The Limited No. 4 train steamed out of Duluth about 2 p.m. that Saturday, Sept. 1, 1894 — meaning porter John Wesley Blair should have made it home in time for dinner in St. Paul with his wife, Emma, and their two preteen sons.
First, he made the 125 passengers comfortable as the locomotive pulled seven cars south toward Hinckley. Unbeknown to Blair and the others, two forest fires were merging into a deadly firestorm down the tracks.
"An affable, round-faced young man with a pencil-thin mustache, Blair was probably the only African-American on the train," according to Daniel Brown's 2006 book, "Under a Flaming Sky."
Born in 1853 in Arkansas, possibly into slavery, Blair spent the next seven hours calmly handing out wet towels so passengers and fleeing survivors could cover their faces as the train cars became engulfed in flames.
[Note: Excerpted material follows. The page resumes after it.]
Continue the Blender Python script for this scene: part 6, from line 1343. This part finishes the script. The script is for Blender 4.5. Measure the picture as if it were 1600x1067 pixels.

His hands swollen and blistered, Blair sprayed down passengers with fire extinguishers as they climbed out of the burning train at Skunk Lake — a marshy, mucky swamp 18 inches deep where 300 people survived a few miles north of Hinckley.
"Splashing water onto children too frightened to move," Brown details how Blair led those still alive to the muddy water to bathe their eyes and burns before dragging them back near the burning coal car for warmth when the fire finally gave way to a chilly night.
At least 418 people died 125 years ago during the Hinckley fire, which scorched more than 300,000 acres and consumed the nearby lumber communities of Sandstone, Mission Creek, Miller, Partridge and Pokegama. The death toll, far greater than the Chicago fire 23 years earlier, would have been even worse without Blair's calm heroics.
"The train's porter, John Blair, was the one who first mentioned the water's nearness and pointed out that we should get down in" Skunk Lake, one passenger said in an 1894 account translated from Swedish.
Another passenger, quoted in an 1895 publication, said Blair "stood at his post in the burning car passing water as coolly and collectedly as if he were on a summer excursion. He stood there … until the last passenger was safe."